• _Short task_
Would you extract the whole listing below and retype it exactly?

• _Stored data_
--- start ---
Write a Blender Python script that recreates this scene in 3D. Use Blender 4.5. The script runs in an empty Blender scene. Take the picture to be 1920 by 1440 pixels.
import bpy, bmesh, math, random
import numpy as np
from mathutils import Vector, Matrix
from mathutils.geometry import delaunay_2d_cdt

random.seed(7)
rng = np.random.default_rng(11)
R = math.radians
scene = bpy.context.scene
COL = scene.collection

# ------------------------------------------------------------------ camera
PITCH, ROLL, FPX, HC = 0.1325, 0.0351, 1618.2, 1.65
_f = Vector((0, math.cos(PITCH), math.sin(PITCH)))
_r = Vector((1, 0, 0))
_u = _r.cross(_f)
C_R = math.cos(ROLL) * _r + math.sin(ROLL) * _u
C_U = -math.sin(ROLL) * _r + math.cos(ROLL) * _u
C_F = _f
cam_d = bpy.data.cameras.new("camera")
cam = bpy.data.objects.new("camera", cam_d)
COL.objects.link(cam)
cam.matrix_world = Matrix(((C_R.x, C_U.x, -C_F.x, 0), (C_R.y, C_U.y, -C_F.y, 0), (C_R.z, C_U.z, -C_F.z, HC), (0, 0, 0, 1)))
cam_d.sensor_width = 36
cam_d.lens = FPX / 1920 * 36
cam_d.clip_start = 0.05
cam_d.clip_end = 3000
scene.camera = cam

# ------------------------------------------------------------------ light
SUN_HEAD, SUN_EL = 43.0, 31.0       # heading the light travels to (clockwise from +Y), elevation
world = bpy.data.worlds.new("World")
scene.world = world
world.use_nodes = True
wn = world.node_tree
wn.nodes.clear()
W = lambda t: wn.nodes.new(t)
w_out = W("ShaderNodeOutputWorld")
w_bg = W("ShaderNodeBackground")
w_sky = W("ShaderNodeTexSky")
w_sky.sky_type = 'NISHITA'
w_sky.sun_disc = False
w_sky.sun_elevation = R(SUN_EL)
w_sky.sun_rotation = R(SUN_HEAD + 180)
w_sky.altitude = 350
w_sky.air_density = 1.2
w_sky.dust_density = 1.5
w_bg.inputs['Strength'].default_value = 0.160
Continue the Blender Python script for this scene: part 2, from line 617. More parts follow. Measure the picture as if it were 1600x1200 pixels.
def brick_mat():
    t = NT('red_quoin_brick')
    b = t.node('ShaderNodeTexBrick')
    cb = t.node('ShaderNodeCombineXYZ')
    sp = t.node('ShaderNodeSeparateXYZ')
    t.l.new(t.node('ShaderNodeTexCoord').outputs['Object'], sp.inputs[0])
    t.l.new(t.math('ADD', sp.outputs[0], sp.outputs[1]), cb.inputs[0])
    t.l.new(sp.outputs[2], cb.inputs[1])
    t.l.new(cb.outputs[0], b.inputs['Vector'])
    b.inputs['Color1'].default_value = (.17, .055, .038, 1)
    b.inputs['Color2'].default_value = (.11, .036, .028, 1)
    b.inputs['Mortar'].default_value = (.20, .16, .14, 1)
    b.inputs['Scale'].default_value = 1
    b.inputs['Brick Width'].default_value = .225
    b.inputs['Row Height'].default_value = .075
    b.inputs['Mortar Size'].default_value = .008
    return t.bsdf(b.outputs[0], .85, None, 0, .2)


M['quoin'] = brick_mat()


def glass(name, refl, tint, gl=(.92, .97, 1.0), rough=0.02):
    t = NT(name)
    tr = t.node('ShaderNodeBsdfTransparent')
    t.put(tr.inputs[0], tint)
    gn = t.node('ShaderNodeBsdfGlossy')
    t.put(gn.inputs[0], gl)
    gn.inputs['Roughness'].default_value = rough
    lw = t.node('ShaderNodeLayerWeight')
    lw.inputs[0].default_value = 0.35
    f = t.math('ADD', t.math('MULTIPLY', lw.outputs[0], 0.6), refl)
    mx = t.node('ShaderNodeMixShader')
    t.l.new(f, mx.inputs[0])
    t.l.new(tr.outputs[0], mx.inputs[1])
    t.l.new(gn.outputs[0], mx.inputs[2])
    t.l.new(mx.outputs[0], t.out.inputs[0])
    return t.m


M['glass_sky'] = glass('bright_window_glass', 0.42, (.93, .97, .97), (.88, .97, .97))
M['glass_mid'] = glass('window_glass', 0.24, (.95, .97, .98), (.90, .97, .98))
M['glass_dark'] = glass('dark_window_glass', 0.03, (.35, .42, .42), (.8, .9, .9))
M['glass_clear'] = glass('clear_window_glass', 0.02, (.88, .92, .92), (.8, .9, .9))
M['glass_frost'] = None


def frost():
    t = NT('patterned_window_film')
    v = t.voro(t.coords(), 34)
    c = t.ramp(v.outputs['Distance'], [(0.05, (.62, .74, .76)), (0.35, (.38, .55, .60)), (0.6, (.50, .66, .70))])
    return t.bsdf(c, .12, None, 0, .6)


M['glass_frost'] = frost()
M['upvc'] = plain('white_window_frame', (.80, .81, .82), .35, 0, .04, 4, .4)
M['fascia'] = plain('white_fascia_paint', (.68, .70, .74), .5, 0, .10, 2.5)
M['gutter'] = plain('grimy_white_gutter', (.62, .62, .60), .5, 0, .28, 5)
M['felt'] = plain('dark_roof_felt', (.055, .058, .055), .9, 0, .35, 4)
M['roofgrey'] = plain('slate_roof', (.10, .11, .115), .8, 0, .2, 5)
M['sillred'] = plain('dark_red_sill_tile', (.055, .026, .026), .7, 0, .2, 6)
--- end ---
• _Result of this exercise_
Write a Blender Python script that recreates this scene in 3D. Use Blender 4.5. The script runs in an empty Blender scene. Take the picture to be 1920 by 1440 pixels.
import bpy, bmesh, math, random
import numpy as np
from mathutils import Vector, Matrix
from mathutils.geometry import delaunay_2d_cdt

random.seed(7)
rng = np.random.default_rng(11)
R = math.radians
scene = bpy.context.scene
COL = scene.collection

# ------------------------------------------------------------------ camera
PITCH, ROLL, FPX, HC = 0.1325, 0.0351, 1618.2, 1.65
_f = Vector((0, math.cos(PITCH), math.sin(PITCH)))
_r = Vector((1, 0, 0))
_u = _r.cross(_f)
C_R = math.cos(ROLL) * _r + math.sin(ROLL) * _u
C_U = -math.sin(ROLL) * _r + math.cos(ROLL) * _u
C_F = _f
cam_d = bpy.data.cameras.new("camera")
cam = bpy.data.objects.new("camera", cam_d)
COL.objects.link(cam)
cam.matrix_world = Matrix(((C_R.x, C_U.x, -C_F.x, 0), (C_R.y, C_U.y, -C_F.y, 0), (C_R.z, C_U.z, -C_F.z, HC), (0, 0, 0, 1)))
cam_d.sensor_width = 36
cam_d.lens = FPX / 1920 * 36
cam_d.clip_start = 0.05
cam_d.clip_end = 3000
scene.camera = cam

# ------------------------------------------------------------------ light
SUN_HEAD, SUN_EL = 43.0, 31.0       # heading the light travels to (clockwise from +Y), elevation
world = bpy.data.worlds.new("World")
scene.world = world
world.use_nodes = True
wn = world.node_tree
wn.nodes.clear()
W = lambda t: wn.nodes.new(t)
w_out = W("ShaderNodeOutputWorld")
w_bg = W("ShaderNodeBackground")
w_sky = W("ShaderNodeTexSky")
w_sky.sky_type = 'NISHITA'
w_sky.sun_disc = False
w_sky.sun_elevation = R(SUN_EL)
w_sky.sun_rotation = R(SUN_HEAD + 180)
w_sky.altitude = 350
w_sky.air_density = 1.2
w_sky.dust_density = 1.5
w_bg.inputs['Strength'].default_value = 0.160
Continue the Blender Python script for this scene: part 2, from line 617. More parts follow. Measure the picture as if it were 1600x1200 pixels.
def brick_mat():
    t = NT('red_quoin_brick')
    b = t.node('ShaderNodeTexBrick')
    cb = t.node('ShaderNodeCombineXYZ')
    sp = t.node('ShaderNodeSeparateXYZ')
    t.l.new(t.node('ShaderNodeTexCoord').outputs['Object'], sp.inputs[0])
    t.l.new(t.math('ADD', sp.outputs[0], sp.outputs[1]), cb.inputs[0])
    t.l.new(sp.outputs[2], cb.inputs[1])
    t.l.new(cb.outputs[0], b.inputs['Vector'])
    b.inputs['Color1'].default_value = (.17, .055, .038, 1)
    b.inputs['Color2'].default_value = (.11, .036, .028, 1)
    b.inputs['Mortar'].default_value = (.20, .16, .14, 1)
    b.inputs['Scale'].default_value = 1
    b.inputs['Brick Width'].default_value = .225
    b.inputs['Row Height'].default_value = .075
    b.inputs['Mortar Size'].default_value = .008
    return t.bsdf(b.outputs[0], .85, None, 0, .2)


M['quoin'] = brick_mat()


def glass(name, refl, tint, gl=(.92, .97, 1.0), rough=0.02):
    t = NT(name)
    tr = t.node('ShaderNodeBsdfTransparent')
    t.put(tr.inputs[0], tint)
    gn = t.node('ShaderNodeBsdfGlossy')
    t.put(gn.inputs[0], gl)
    gn.inputs['Roughness'].default_value = rough
    lw = t.node('ShaderNodeLayerWeight')
    lw.inputs[0].default_value = 0.35
    f = t.math('ADD', t.math('MULTIPLY', lw.outputs[0], 0.6), refl)
    mx = t.node('ShaderNodeMixShader')
    t.l.new(f, mx.inputs[0])
    t.l.new(tr.outputs[0], mx.inputs[1])
    t.l.new(gn.outputs[0], mx.inputs[2])
    t.l.new(mx.outputs[0], t.out.inputs[0])
    return t.m


M['glass_sky'] = glass('bright_window_glass', 0.42, (.93, .97, .97), (.88, .97, .97))
M['glass_mid'] = glass('window_glass', 0.24, (.95, .97, .98), (.90, .97, .98))
M['glass_dark'] = glass('dark_window_glass', 0.03, (.35, .42, .42), (.8, .9, .9))
M['glass_clear'] = glass('clear_window_glass', 0.02, (.88, .92, .92), (.8, .9, .9))
M['glass_frost'] = None


def frost():
    t = NT('patterned_window_film')
    v = t.voro(t.coords(), 34)
    c = t.ramp(v.outputs['Distance'], [(0.05, (.62, .74, .76)), (0.35, (.38, .55, .60)), (0.6, (.50, .66, .70))])
    return t.bsdf(c, .12, None, 0, .6)


M['glass_frost'] = frost()
M['upvc'] = plain('white_window_frame', (.80, .81, .82), .35, 0, .04, 4, .4)
M['fascia'] = plain('white_fascia_paint', (.68, .70, .74), .5, 0, .10, 2.5)
M['gutter'] = plain('grimy_white_gutter', (.62, .62, .60), .5, 0, .28, 5)
M['felt'] = plain('dark_roof_felt', (.055, .058, .055), .9, 0, .35, 4)
M['roofgrey'] = plain('slate_roof', (.10, .11, .115), .8, 0, .2, 5)
M['sillred'] = plain('dark_red_sill_tile', (.055, .026, .026), .7, 0, .2, 6)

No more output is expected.